Als een grillige slingerplant is de Demerrivier. In één van haar vele bochten ligt het Brabantse stadje Aarschot. Van de verdedigingsmuren, die het in de twaalfde of dertiende eeuw hebben omringd, vinden wij nog alleen de ruïne terug van de Orléanstoren, die als een stille getuige uit het verleden één der hoogste punten beheerst. Deze hoge uitkijktoren biedt een enig uitzicht op het heuvelachtig Hageland en op de Kempense vlakte. Van het in de dertiende eeuw opgerichte Begijnhof vinden wij eveneens slechts enkele pittoreske hoekjes terug. Maar de Gotische O.L.V. Kerk, opgetrokken in de bruine ijzerzandsteen van de streek, heerst statig over de oude hertogelijke stad, met de 's hertogenmolens midden op de rivier.

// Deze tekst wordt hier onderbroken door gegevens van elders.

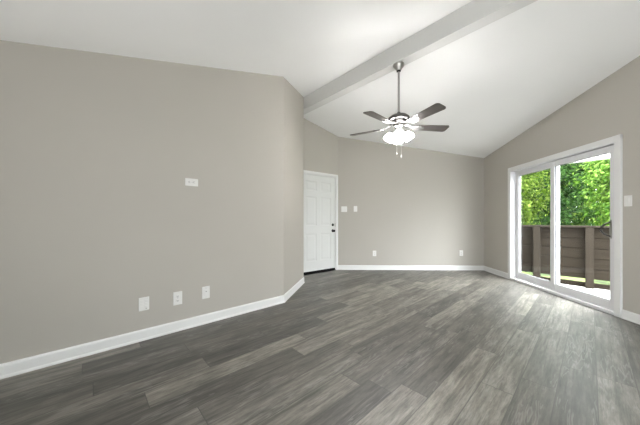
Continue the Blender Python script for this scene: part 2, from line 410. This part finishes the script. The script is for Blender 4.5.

De Hagelandse bedevaartplaats Scherpenheuvel, waar Onze Lieve Vrouw wordt vereerd, werd in 1605 tot stad verheven. Het oord bezat een zevenhoekige omwalling. ‘Helaas, wij zullen er te vergeefs naar de haptagonele verdedigingswerken zoeken, die er door de aartshertogen Albrecht en Isabella in het begin van de zeventiende eeuw werden aangelegd,’ zegt M. van Hemelrijck. ‘Geen geleerde castrometrische berekeningen hebben hier tot een heptagonisch bastion geleid, maar uitsluitend godsdienstige overwegingen in verband met de Zeven Smarten en de Zeven Vreugden der Heilige Maagd, die er zo hoog in verering staat. De mooie barokkerk van Scherpenheuvel met haar zeven altaren, huldigt trouwens op haar beurt deze heptagonale mystiek’. Duizenden gelovigen ondernemen jaarlijks de bedevaart naar Scherpenheuvel. Vermaard is ook de ‘kaarskensprocessie’, die de zondag na Allerheiligen plaats heeft. Dicht bij Scherpenheuvel liggen Averbode en Zichem. Averbode, op het grondgebied van de provinciën Brabant, Antwerpen en Limburg, is befaamd om zijn heerlijke Norbertijner abdij die in 1134 werd gesticht maar in de achttiende eeuw in voorname Barokstijl werd herbouwd. Zichem heeft zijn bekendheid te danken aan ‘De Witte’ van Ernest Claes: het was vroeger een omwalde stad.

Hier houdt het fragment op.